▶ What is asked
Report how many lines contain the word "from"; answer with the number only.
____
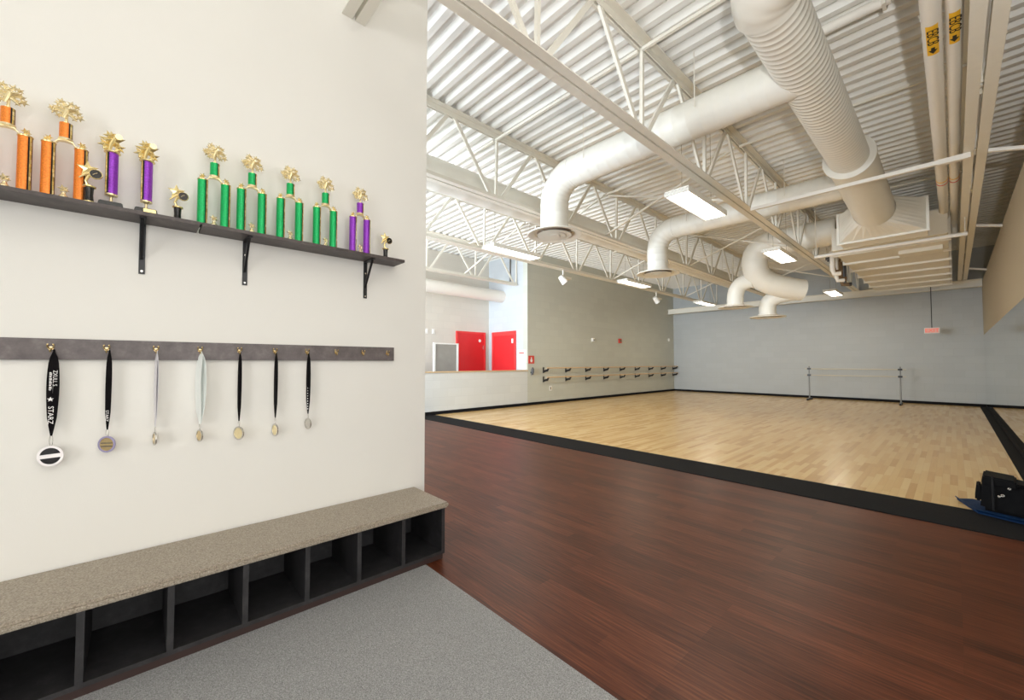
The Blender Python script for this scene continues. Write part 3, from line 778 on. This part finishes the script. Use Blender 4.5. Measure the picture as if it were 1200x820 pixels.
def two_col(color, dy=.053, hscale=1., sa=.5):
    r = thing('trophy', 'x', 'trophy', (0, 0, 0), 'two-column trophies')
    MB().box(-.036, -dy-.03, 0, .036, dy+.03, .012).build('base', 'blackgloss', r, bevel=.002)
    zc = .262*hscale
    for s in (-1, 1):
        t = MB(); hexcol(t, 0, s*dy, .012, zc, .0235, 20)
        c = t.build('column', color, r, True)
        stripe(c, s*dy, .013, zc-.001, .0235, sa)
        t = MB(); t.lathe([(.025, 0), (.026, .004), (.022, .008), (.006, .011)], (0, s*dy, zc), 18)
        t.star((0, s*dy, zc+.028), .017, .005, rot=.3*s); t.tube([(0, s*dy, zc+.008), (0, s*dy, zc+.02)], .003, 6)
        t.star((.004, s*dy+s*.009, zc+.02), .012, .004, rot=.9)
        t.build('finial', 'gold', r, True)
    t = MB()
    pts = [(0, -dy+.012, zc-.006), (0, -dy+.022, zc+.014), (0, -.022, zc+.026), (0, 0, zc+.030), (0, .022, zc+.026), (0, dy-.022, zc+.014), (0, dy-.012, zc-.006)]
    for a, b_ in zip(pts, pts[1:]): t.bar(a, b_, .026, .006, (1, 0, 0)) if False else t.hull8([(-.013, a[1], a[2]-.003), (.013, a[1], a[2]-.003), (.013, b_[1], b_[2]-.003), (-.013, b_[1], b_[2]-.003), (-.013, a[1], a[2]+.003), (.013, a[1], a[2]+.003), (.013, b_[1], b_[2]+.003), (-.013, b_[1], b_[2]+.003)])
    t.lathe([(.024, .030), (.026, .035), (.0235, .040)], (0, 0, zc), 18)
    t.build('bridge', 'palegold', r)
    t = MB(); hexcol(t, 0, 0, zc+.040, zc+.112, .0225, 20); c = t.build('upper_column', color, r, True)
    stripe(c, 0, zc+.041, zc+.111, .0225, sa)
    t = MB(); starburst(t, 0, 0, zc+.112, .052); t.build('star_figure', 'palegold', r, True)
    t = MB(); cupfigure(t, .014, 0, .012, 1.3); t.build('small_figure', 'palegold', r, True)
    return r
def single_col(plate):
    r = thing('trophy', 'x', 'trophy', (0, 0, 0), 'single-column purple trophies')
    t = MB(); t.hull8([(-.040, -.048, 0), (.040, -.048, 0), (.040, .048, 0), (-.040, .048, 0), (-.034, -.042, .034), (.034, -.042, .034), (.034, .042, .034), (-.034, .042, .034)])
    bs = t.build('base', 'blackgloss', r, bevel=.003)
    if plate: MB().hull8([(.0390, -.010, .008), (.0397, -.010, .008), (.0397, .040, .008), (.0390, .040, .008), (.0353, -.010, .030), (.0360, -.010, .030), (.0360, .038, .030), (.0353, .038, .030)]).build('name_plate', 'gold', bs)
    MB().lathe([(.014, .034), (.006, .04), (.006, .062), (.012, .068), (.0245, .07), (.0245, .078)], (0, 0, 0), 16).build('stem', 'palegold', r, True)
    t = MB(); hexcol(t, 0, 0, .078, .284, .0235, 20); c = t.build('column', 'purple', r, True)
    stripe(c, 0, .079, .283, .0235, -1.25)
    t = MB(); t.lathe([(.026, .284), (.032, .288), (.032, .292), (.010, .298)], (0, 0, 0), 16)
    t.star((0, 0, .35), .052, .014, rot=.15); t.star((.008, -.028, .325), .030, .009, rot=.6); t.star((.008, .024, .32), .028, .009, rot=.1); t.star((.008, -.012, .372), .026, .009, rot=.4); t.ball((.006, -.024, .305), .012, seg=8); t.ball((.006, .018, .304), .012, seg=8)
    t.tube([(.012, -.01, .30), (.014, -.004, .33), (.012, .006, .36), (.008, .020, .385)], [.006, .009, .007, .004], 8)
    t.tube([(.012, -.030, .345), (.014, -.004, .352), (.012, .03, .37)], .0035, 6); t.ball((.012, .01, .378), .008, seg=8)
    f = t.build('star_figure', 'gold', r, True)
    t = MB(); t.lathe([(.014, 0), (.014, .004)], (.016, .022, .372), 16, Matrix.Rotation(PI/2, 3, 'Y')); t.build('round_insert', 'palegold', f)
    return r
def statuette():
    r = thing('trophy', 'x', 'trophy', (0, 0, 0), 'small star statuettes')
    t = MB(); t.lathe([(.024, 0), (.024, .006), (.017, .010)], (0, 0, 0), 16); t.lathe([(.017, .072), (.024, .076), (.024, .082), (.008, .086)], (0, 0, 0), 16)
    t.build('rim', 'gold', r, True)
    t = MB(); t.lathe([(.017, .010), (.015, .04), (.017, .072)], (0, 0, 0), 16); c = t.build('cup', 'blackgloss', r, True)
    t = MB()
    t.tube([(0, -.004, .084), (.003, -.012, .105), (.002, -.004, .128), (0, .010, .14)], [.006, .005, .007, .005], 8)
    t.star((0, -.006, .165), .040, .008, rot=.05)
    t.tube([(0, -.035, .115), (0, -.012, .14), (0, .010, .150)], [.003, .006, .006], 8)
    f = t.build('star_figure', 'gold', r, True)
    t = MB(); t.lathe([(.022, -.003), (.024, 0), (.024, .006), (.022, .008)], (.008, .022, .142), 20, Matrix.Rotation(PI/2, 3, 'Y')); t.build('medallion_rim', 'gold', f, True)
    t = MB(); t.lathe([(.021, 0), (.021, .010)], (.008, .022, .142), 20, Matrix.Rotation(PI/2, 3, 'Y')); t.build('round_insert', 'blackgloss', f, True)
    t = MB(); t.tube([(.0185, .012, .136), (.0185, .019, .143), (.0185, .028, .148)], .0015, 6); t.build('insert_emblem', 'palegold', f, True)
    return r
o1 = two_col('orange'); o1.location = (PX, -.455, ZTOP); o1['label'] = 'orange two-column trophy cut off by the frame at the shelf start'
dup(o1, (PX, -.278, ZTOP), 'orange two-column trophy shown whole, beside a small star statuette')
g1 = two_col('green', .0535); g1.location = (PX, .301, ZTOP); g1['label'] = 'tallest green two-column trophy, standing over the gap between the shelf boards'
for y, l in ((.486, 'green two-column trophy above the middle bracket, second of the green row'), (.695, 'green two-column trophy between two green ones, third of the green row'), (.910, 'last green two-column trophy, next to the purple two-column one')):
    dup(g1, (PX, y, ZTOP), l)
v1 = two_col('purple', .050, .985); v1.location = (PX, 1.147, ZTOP); v1['label'] = 'purple two-column trophy above the last shelf bracket'
p1 = single_col(False); p1.location = (PX, -.118, ZTOP); p1['label'] = 'purple single-column trophy with plain black base, nearest the orange trophies'
p2 = single_col(True); p2.location = (PX, .013, ZTOP); p2['label'] = 'purple single-column trophy with gold plate on its black base'
s1 = statuette(); s1.location = (PX, .141, ZTOP); s1['label'] = 'small star statuette on black cup between purple and green trophies'
dup(s1, (PX, 1.342, ZTOP), 'small star statuette alone at the free end of the shelf')
dup(s1, (PX+.05, -.192, ZTOP), 'small star statuette standing in front of an orange column')

# ------------------------------------------------------------------ barres on the block wall
BYS = [10.03+1.16*i for i in range(9)]
for nm, z, l in (('upper', 1.215, 'upper wooden ballet bar on black wall brackets'), ('lower', .905, 'lower wooden ballet bar on black wall brackets')):
    r = thing('wall_barre', l, 'ballet bar', (XL, 14.6, z), 'wall ballet bars')
    MB().cyl((XL+.22, BYS[0]-.05, z), (XL+.22, BYS[-1]+.05, z), .022, 14).build('bar', 'barwood', r, True, world=True)
    for y in BYS:
        t = MB()
        t.box(XL+.001, y-.03, z-.17, XL+.012, y+.03, z+.02)
        t.hull8([(XL+.012, y-.022, z-.16), (XL+.012, y+.022, z-.16), (XL+.012, y+.022, z-.09), (XL+.012, y-.022, z-.09), (XL+.17, y-.022, z-.11), (XL+.17, y+.022, z-.11), (XL+.14, y+.022, z-.055), (XL+.14, y-.022, z-.055)])
        t.hull8([(XL+.12, y-.022, z-.12), (XL+.19, y-.022, z-.12), (XL+.19, y+.022, z-.12), (XL+.12, y+.022, z-.12), (XL+.205, y-.022, z-.018), (XL+.25, y-.022, z-.018), (XL+.25, y+.022, z-.018), (XL+.205, y+.022, z-.018)])
        t.build('bracket', 'blackmetal', r, world=True)
# free-standing barre
r = thing('portable_barre', 'free-standing double ballet bar in front of the back wall', 'ballet bar', (-2.45, 18.4, .012))
for x in (-3.66, -1.20):
    MB().cyl((x, 18.4, .05), (x, 18.4, 1.26), .021, 14).build('post', 'postgrey', r, True, world=True)
    t = MB(); t.bar((x, 18.06, .05), (x, 18.74, .05), .05, .05); t.cyl((x-.025, 18.08, .04), (x+.025, 18.08, .04), .028, 12); t.cyl((x-.025, 18.72, .04), (x+.025, 18.72, .04), .028, 12)
    t.build('foot', 'blackmetal', r, world=True)
    t = MB()
    for z in (1.165, .93): t.box(x-.055, 18.36, z-.03, x+.055, 18.44, z+.03)
    t.build('clamp', 'blackmetal', r, bevel=.005, world=True)
for z in (1.165, .93): MB().cyl((-3.78, 18.39, z), (-1.06, 18.39, z), .015, 14).build('bar', 'barpale', r, True, world=True)

# ------------------------------------------------------------------ exit sign
e = thing('exit_sign', 'red and white exit sign hanging on a thin rod', 'sign', (-.45, 18.55, 2.33))
MB().box(-.62, 18.52, 2.325, -.28, 18.58, 2.50).build('sign_body', 'white', e, bevel=.004, world=True)
MB().box(-.605, 18.516, 2.337, -.295, 18.52, 2.488).build('sign_face', 'exitlit', e, world=True)
t = MB(); text_mesh('EXIT', .155, basis((-.45, 18.514, 2.412), (1, 0, 0), (0, 0, 1)), t, .002, 1.0); t.build('sign_letters', 'exitred', e, world=True)
MB().cyl((-.45, 18.55, 2.5), (-.45, 18.55, DZ), .010, 8).build('rod', 'blackmetal', e, world=True)

# ------------------------------------------------------------------ small things on the walls
s = thing('extinguisher_sign', 'small red sign with a white symbol at the block wall end', 'sign', (XL, 9.45, 1.33))
MB().box(XL, 9.32, 1.36, XL+.01, 9.58, 1.62).build('sign_panel', 'signred', s, world=True)
t = MB(); t.cyl((XL+.01, 9.45, 1.46), (XL+.0115, 9.45, 1.46), .055, 16); t.box(XL+.01, 9.425, 1.49, XL+.0115, 9.475, 1.57); t.build('sign_symbol', 'paper', s, world=True)
s = thing('fire_extinguisher', 'small grey cylinder extinguisher hung below the red sign', 'fire extinguisher', (XL, 9.45, .90))
MB().lathe([(.035, .99), (.04, 1.0), (.04, 1.17), (.025, 1.2), (.014, 1.215)], (XL+.06, 9.45, 0), 18).build('cylinder', 'darkgrey', s, True, world=True)
t = MB(); t.box(XL+.04, 9.43, 1.21, XL+.08, 9.47, 1.235); t.tube([(XL+.07, 9.45, 1.225), (XL+.115, 9.455, 1.19), (XL+.115, 9.46, 1.06)], .008, 8); t.build('valve', 'darkgrey', s, world=True)
MB().box(XL, 9.40, 1.05, XL+.022, 9.50, 1.10).build('wall_bracket', 'nickel', s, world=True)
n = thing('wall_notice', 'white paper notice beside the right-hand red door', 'notice', (-9.62, YC, 1.2))
MB().box(-9.80, YC-.012, 1.18, -9.43, YC-.001, 1.82).build('sheet', 'paper', n, world=True)
MB().box(-9.73, YC-.014, 1.69, -9.5, YC-.012, 1.73).build('heading', 'signred', n, world=True)
s = thing('strobe_light', 'small white strobe box on the block wall above the ballet bars', 'alarm', (XL, 12.8, 2.2))
MB().box(XL, 12.72, 2.2, XL+.05, 12.86, 2.33).build('strobe_body', 'white', s, bevel=.006, world=True)
MB().box(XL+.05, 12.75, 2.22, XL+.075, 12.83, 2.29).build('strobe_lens', 'nickel', s, bevel=.01, world=True)
s = thing('fire_alarm', 'small dark red fire alarm on the block wall', 'alarm', (XL, 14.65, 2.22))
MB().box(XL, 14.55, 2.2, XL+.04, 14.75, 2.38).build('alarm_body', 'signred', s, bevel=.006, world=True)
MB().lathe([(.05, 0), (.05, .02), (.03, .03)], (XL+.04, 14.66, 2.29), 16, Matrix.Rotation(PI/2, 3, 'Y')).build('alarm_grille', 'insul', s, True, world=True)
o = MB().box(XL+.001, 18.85, 2.42, XL+.05, 18.98, 2.56).build('wall_sensor', 'white', None, bevel=.01)
tag(o, 'pale sensor box on the block wall near the far corner', 'sensor')
s = thing('wall_outlet', 'white outlet plate low on the block wall under the ballet bars', 'outlet', (XL, 10.38, .45))
MB().box(XL+.001, 10.32, .44, XL+.012, 10.44, .60).build('outlet_plate', 'white', s, bevel=.003, world=True)
MB().box(XL+.012, 10.355, .47, XL+.015, 10.405, .565).build('sockets', 'nickel', s, world=True)
for y, l in ((6.72, 'white switch plate on the beige alcove wall, farther from the red door'), (6.97, 'white switch plate on the beige alcove wall, nearer the red door')):
    s = thing('light_switch', l, 'light switch', (XA, y, 2.34), 'alcove switches')
    MB().box(XA+.001, y-.05, 2.32, XA+.012, y+.05, 2.48).build('switch_plate', 'white', s, bevel=.003, world=True)
    MB().box(XA+.012, y-.015, 2.37, XA+.02, y+.015, 2.43).build('toggle', 'white', s, world=True)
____
▶ Output below
2